This year I would like to start working with publishing companies to coach touring writers on performance.
I’ve been acting for 25 years, teaching acting for 5, writing poems for almost 25, reading out loud for like 20, through a lens which, forgive me, has nothing to do with slam or literary academia. I was born for this.
We all know the issues with the academic mode of reading: it’s boring. The reader is attempting to bring the poem to the listener the way it appears on the page to the reader, which is futile. When I’m listening to a reader, I don’t care about linebreaks or spacing.
I care about having an experience. I don’t have the poem in front of me—I can’t be my own shepherd. Talk to me. Communicate to me. This doesn’t mean you have to enter the exact emotional space you were in when writing (or living) the poem. It means I need you to engage with me.
The other side of that is slam. A great deal of slam-informed performance I’ve encountered seems to use the listener’s guilt as a tool, which is an unfortunate side effect of performing for scores. Guilt is a powerful tool by which to manipulate a judge.
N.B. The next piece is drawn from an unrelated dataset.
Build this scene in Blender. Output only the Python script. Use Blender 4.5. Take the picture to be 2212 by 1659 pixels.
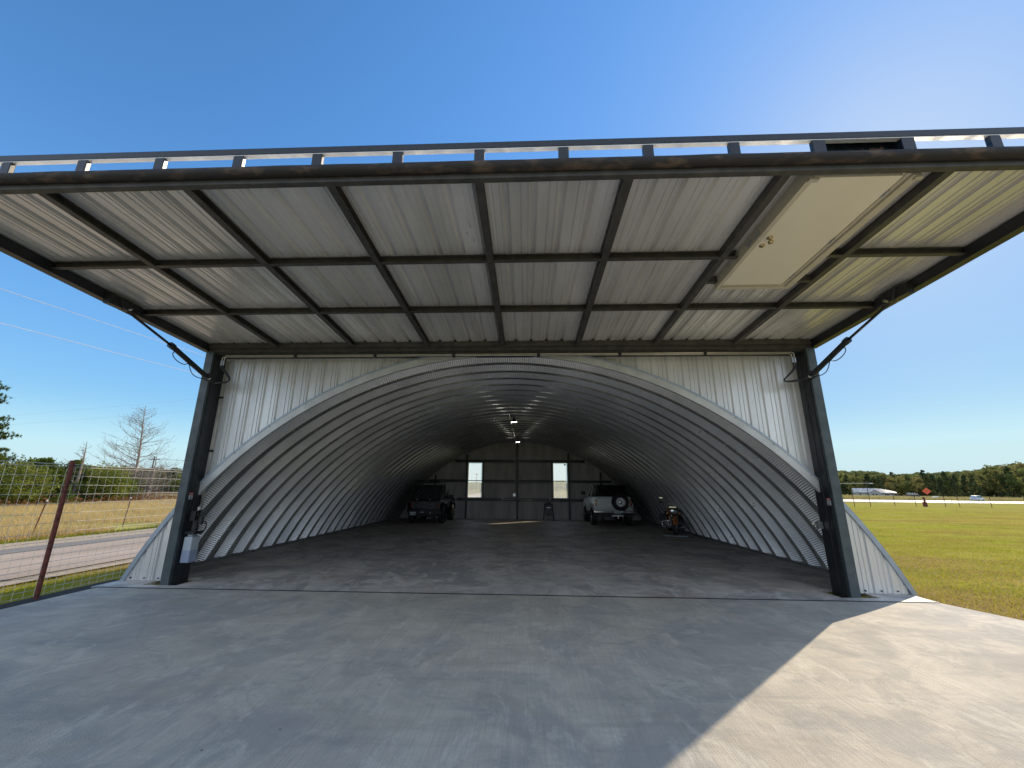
import bpy, math, random
from mathutils import Vector, Matrix, noise
from math import sin, cos, pi, radians, sqrt, hypot
S = bpy.context.scene
for o in list(bpy.data.objects): bpy.data.objects.remove(o)
C = S.collection
rnd = random.Random(7)

# ------------------------------------------------------------------ camera
cam_d = bpy.data.cameras.new('camera'); cam = bpy.data.objects.new('camera', cam_d); C.objects.link(cam)
cam_d.sensor_fit = 'HORIZONTAL'; cam_d.sensor_width = 36.0
cam_d.lens = 36.0*889.12/2212.0
cam_d.shift_x = 5.72/2212.0; cam_d.shift_y = -6.1/2212.0
cam_d.clip_start = 0.05; cam_d.clip_end = 6000
cam.matrix_world = Matrix.Translation((0.517, -7.8114, 1.7188)) @ Matrix.Rotation(0.0441, 4, 'Z') @ Matrix.Rotation(pi/2+0.2544, 4, 'X') @ Matrix.Rotation(0.0077, 4, 'Z')
S.camera = cam
S.render.resolution_x = 1024; S.render.resolution_y = 768

# ------------------------------------------------------------------ sky and sun
SUN_EL = radians(30.8); SUN_AZ = radians(45.6)          # azimuth east of +Y
W = bpy.data.worlds.new("World"); S.world = W; W.use_nodes = True
wn = W.node_tree.nodes; wl = W.node_tree.links
sky = wn.new('ShaderNodeTexSky'); sky.sky_type = 'NISHITA'; sky.sun_disc = False
sky.sun_elevation = SUN_EL; sky.sun_rotation = SUN_AZ
sky.air_density = 1.0; sky.dust_density = 0.25; sky.ozone_density = 2.2; sky.altitude = 50
# deeper blue and a gentler roll-off round the sun, as a phone camera records a clear sky
sp = wn.new('ShaderNodeSeparateColor'); sp.mode = 'HSV'; wl.new(sky.outputs[0], sp.inputs[0])
def wmath(op, a, b=None):
    n = wn.new('ShaderNodeMath'); n.operation = op
    for k, v in ((0, a), (1, b)):
        if v is None: continue
        if isinstance(v, (int, float)): n.inputs[k].default_value = v
        else: wl.new(v, n.inputs[k])
    return n.outputs[0]
vv = wmath('MULTIPLY', wmath('SUBTRACT', 1.0, wmath('POWER', 2.71828, wmath('MULTIPLY', wmath('POWER', sp.outputs[2], 2.0), -0.168))), 2.34)
vv = wmath('ADD', vv, wmath('MULTIPLY', wmath('MAXIMUM', wmath('SUBTRACT', sp.outputs[2], 15.0), 0.0), 0.13))
ss = wmath('MINIMUM', wmath('MULTIPLY', sp.outputs[1], 1.2), 1.0)
cb = wn.new('ShaderNodeCombineColor'); cb.mode = 'HSV'; wl.new(sp.outputs[0], cb.inputs[0]); wl.new(ss, cb.inputs[1]); wl.new(vv, cb.inputs[2])
tn = wn.new('ShaderNodeMix'); tn.data_type = 'RGBA'; tn.blend_type = 'MULTIPLY'; tn.inputs[0].default_value = 1; wl.new(cb.outputs[0], tn.inputs[6]); tn.inputs[7].default_value = (0.86, 1.0, 1.05, 1)
# pale veil added as fill light over the half of sky behind the camera
wc = wn.new('ShaderNodeTexCoord'); wx = wn.new('ShaderNodeSeparateXYZ'); wl.new(wc.outputs['Generated'], wx.inputs[0])
mk = wn.new('ShaderNodeMapRange'); mk.interpolation_type = 'SMOOTHSTEP'; mk.inputs[1].default_value = -0.12; mk.inputs[2].default_value = -0.55; mk.inputs[3].default_value = 0; mk.inputs[4].default_value = 1; wl.new(wx.outputs[1], mk.inputs[0])
wz = wn.new('ShaderNodeTexNoise'); wz.inputs['Scale'].default_value = 2.2; wz.inputs['Detail'].default_value = 7; wz.inputs['Distortion'].default_value = 1.2; wl.new(wc.outputs['Generated'], wz.inputs['Vector'])
cf = wmath('MULTIPLY', mk.outputs[0], wmath('MINIMUM', wmath('MULTIPLY', wz.outputs['Fac'], 1.5), 1.0))
cm_ = wn.new('ShaderNodeMix'); cm_.data_type = 'RGBA'; hz = wn.new('ShaderNodeMapRange'); hz.interpolation_type = 'SMOOTHSTEP'; hz.inputs[1].default_value = 0.0; hz.inputs[2].default_value = 0.16; hz.inputs[3].default_value = .85; hz.inputs[4].default_value = 0; wl.new(wx.outputs[2], hz.inputs[0])
hm = wn.new('ShaderNodeMix'); hm.data_type = 'RGBA'; wl.new(hz.outputs[0], hm.inputs[0]); wl.new(tn.outputs[2], hm.inputs[6]); hm.inputs[7].default_value = (1.5, 2.12, 2.52, 1)
wl.new(cf, cm_.inputs[0]); wl.new(hm.outputs[2], cm_.inputs[6]); cm_.inputs[7].default_value = (2.75, 3.1, 3.65, 1)
bg = wn['Background']; wl.new(cm_.outputs[2], bg.inputs[0]); bg.inputs[1].default_value = 0.15
sun_d = bpy.data.lights.new('sun', 'SUN'); sun_d.energy = 2.0; sun_d.angle = radians(0.55); sun_d.color = (1.0, 0.84, 0.62)
sun = bpy.data.objects.new('sun', sun_d); C.objects.link(sun)
sd = Vector((sin(SUN_AZ)*cos(SUN_EL), cos(SUN_AZ)*cos(SUN_EL), sin(SUN_EL)))
sun.rotation_euler = sd.to_track_quat('Z', 'Y').to_euler(); sun.location = (40, 40, 60)
S.view_settings.view_transform = 'Standard'; S.view_settings.look = 'None'
S.view_settings.exposure = 1.35; S.view_settings.gamma = 1.0
S.render.engine = 'CYCLES'
S.cycles.max_bounces = 10; S.cycles.diffuse_bounces = 6; S.cycles.glossy_bounces = 4; S.cycles.transparent_max_bounces = 12
S.cycles.sample_clamp_indirect = 8.0

# ------------------------------------------------------------------ materials
MATS = {}
def ramp(nt, fac, stops):
    r = nt.nodes.new('ShaderNodeValToRGB'); e = r.color_ramp.elements
    while len(e) < len(stops): e.new(0.5)
    for i, (p, c) in enumerate(stops):
        e[i].position = p; e[i].color = (c[0], c[1], c[2], 1)
    nt.links.new(fac, r.inputs[0]); return r.outputs[0]
def coords(nt, scale=(1, 1, 1), rot=(0, 0, 0)):
    t = nt.nodes.new('ShaderNodeTexCoord'); m = nt.nodes.new('ShaderNodeMapping')
    m.inputs['Scale'].default_value = scale; m.inputs['Rotation'].default_value = rot
    nt.links.new(t.outputs['Object'], m.inputs[0]); return m.outputs[0]
def noise_t(nt, vec, scale, detail=4, rough=0.55, dist=0.0):
    n = nt.nodes.new('ShaderNodeTexNoise'); n.inputs['Scale'].default_value = scale
    n.inputs['Detail'].default_value = detail; n.inputs['Roughness'].default_value = rough; n.inputs['Distortion'].default_value = dist
    nt.links.new(vec, n.inputs['Vector']); return n.outputs['Fac']
def mixc(nt, fac, a, b, mode='MIX'):
    m = nt.nodes.new('ShaderNodeMix'); m.data_type = 'RGBA'; m.blend_type = mode
    for sock, v in ((m.inputs[0], fac), (m.inputs[6], a), (m.inputs[7], b)):
        if hasattr(v, 'links') or hasattr(v, 'is_linked'): nt.links.new(v, sock)
        elif isinstance(v, tuple): sock.default_value = (*v, 1) if len(v) == 3 else v
        else: sock.default_value = v
    return m.outputs[2]
def newmat(name):
    m = bpy.data.materials.new(name); m.use_nodes = True; MATS[name] = m
    nt = m.node_tree; return m, nt, nt.nodes['Principled BSDF']
def mat(name, c1, c2=None, scale=6.0, rough=0.6, metal=0.0, bump=0.0, stretch=(1, 1, 1), detail=4, lo=0.35, hi=0.65, bscale=None, spec=None, rvar=0.0, emit=None):
    m, nt, b = newmat(name)
    b.inputs['Roughness'].default_value = rough; b.inputs['Metallic'].default_value = metal
    if spec is not None: b.inputs['Specular IOR Level'].default_value = spec
    c2 = c2 or tuple(x*0.85 for x in c1)
    v = coords(nt, stretch); f = noise_t(nt, v, scale, detail)
    nt.links.new(ramp(nt, f, [(lo, c1), (hi, c2)]), b.inputs['Base Color'])
    if rvar:
        mr = nt.nodes.new('ShaderNodeMapRange'); mr.inputs[3].default_value = rough-rvar; mr.inputs[4].default_value = rough+rvar
        nt.links.new(f, mr.inputs[0]); nt.links.new(mr.outputs[0], b.inputs['Roughness'])
    if bump:
        bn = nt.nodes.new('ShaderNodeBump'); bn.inputs['Strength'].default_value = bump; bn.inputs['Distance'].default_value = 0.02
        nt.links.new(noise_t(nt, v, bscale or scale*4, 5), bn.inputs['Height']); nt.links.new(bn.outputs[0], b.inputs['Normal'])
    if emit:
        b.inputs['Emission Color'].default_value = (*emit[0], 1); b.inputs['Emission Strength'].default_value = emit[1]
    return m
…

This has nothing to do with subject matter, but a style of performance that seems to ask the listener/judge “How can you give a low score to someone so broken?” It becomes not about the poem, but about the performer’s brokenness and how willing they are to inhabit it.
This isn’t only bad performance, it’s dangerous for the performer. It asks for a perfect reentry into the trauma that informed the poem—even if that poem was written at a great distance from the original trauma. As a mode of performance it’s alienating, bullying, exclusive.
Poems that may be wonderful on the page—generous, dangerous, honest, etc—are obliterated by this kind of reading.
In between these two modes of reading, academic and “slam,” which refers only the practice of performing poems for scores, there is communication. An inclusive, compelling performance that foregrounds the poem but does not lose sight of the audience.
I think that if this kind of performing were taught and explored, literary performance could see a sort of resurgence. This is what I hope to offer.
Excited to yell into the void about this for the rest of my life.